The trial court admitted a plethora of clearly inadmissible evidence and relied substantially upon that evidence in making its adjudication; additionally the trial court excluded significant relevant evidence directly relating to Patrick W.’s credibility.  Under these circumstances, Ashley S. posits that a retrial is likely to produce a different result, even though such a showing is not required under the facts of this case.

To grant a new trial in the interest of justice, this court would have to conclude that “‘there has been an apparent miscarriage of justice and it appears that a retrial under optimum circumstances will produce a different result.’”  See Wis. Stat. § 752.35; Garcia v. State, 73 Wis. 2d 651, 654, 245 N.W.2d 654 (1976) (quoted source omitted).  An appellate court will exercise its discretion to grant a new trial in the interest of justice “only in exceptional cases.”  See State v. Cuyler, 110 Wis. 2d 133, 141, 327 N.W.2d 662 (1983).  In the instant case, this court has found no error in the challenged trial court rulings, and nothing in the record of the trial that establishes any “apparent miscarriage of justice.”

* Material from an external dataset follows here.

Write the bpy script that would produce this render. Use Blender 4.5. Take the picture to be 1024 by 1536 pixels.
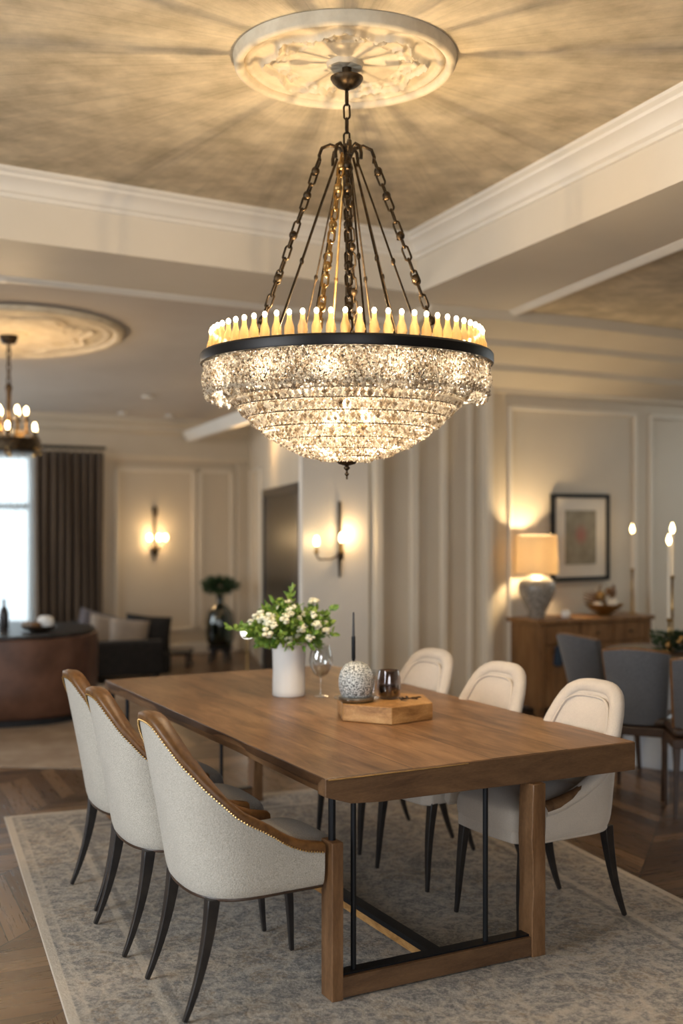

                        By the Court.—Orders affirmed.

                        This opinion will not be published.  See Wis. Stat. Rule 809.23(1)(b)4.

 

 

 

 


 



[1]  This appeal is decided by one judge pursuant to Wis. Stat. § 752.31(2)(e), 3 (1997-98).  All references to the Wisconsin Statutes are to the 1997-98 version unless otherwise noted.

[2] At trial, when asked what he called girls’ privates, Patrick replied, “The breast I call the breast, and the hole I call the hole, and that’s all.”  Patrick never testified that he had ever called breasts “lumps,” but, for reasons that are not clear in the record, the parties seemed to assume that if, in fact, he had previously referred to “lumps,” he had done so meaning “breasts.”

[3]  Counsel also offered a hearsay objection during Patrick’s mother’s testimony when she answered that “[t]hey noticed [a change in Patrick] at school.”  This, however, was unrelated to Ashley’s argument regarding Patrick’s prior consistent statements.

[4]  Counsel also offered a hearsay objection to Detective Olewinski relating statements that Patrick’s mother had made to him.  This also, however, was unrelated to Ashley’s argument regarding Patrick’s prior consistent statements.

[5]  Resolution of Ashley’s hearsay claims on the basis of waiver does not imply that this court would have agreed with her argument had counsel preserved the issue she now attempts to raise.  See State v. Sharp, 180 Wis. 2d 640, 653-57, 511 N.W.2d 316 (Ct. App. 1993) (rule of completeness may allow for admission of child’s prior consistent statements); see also State v. Eugenio, 219 Wis. 2d 391, 412, 579 N.W.2d 642 (1998) (“the common law rule of completeness as applied to oral statements is codified as part of Wis. Stat. § 906.11”); Charles B. Schudson, What Children Can’t Tell Us and Why, Fam. Advoc., Summer 1996, at 57.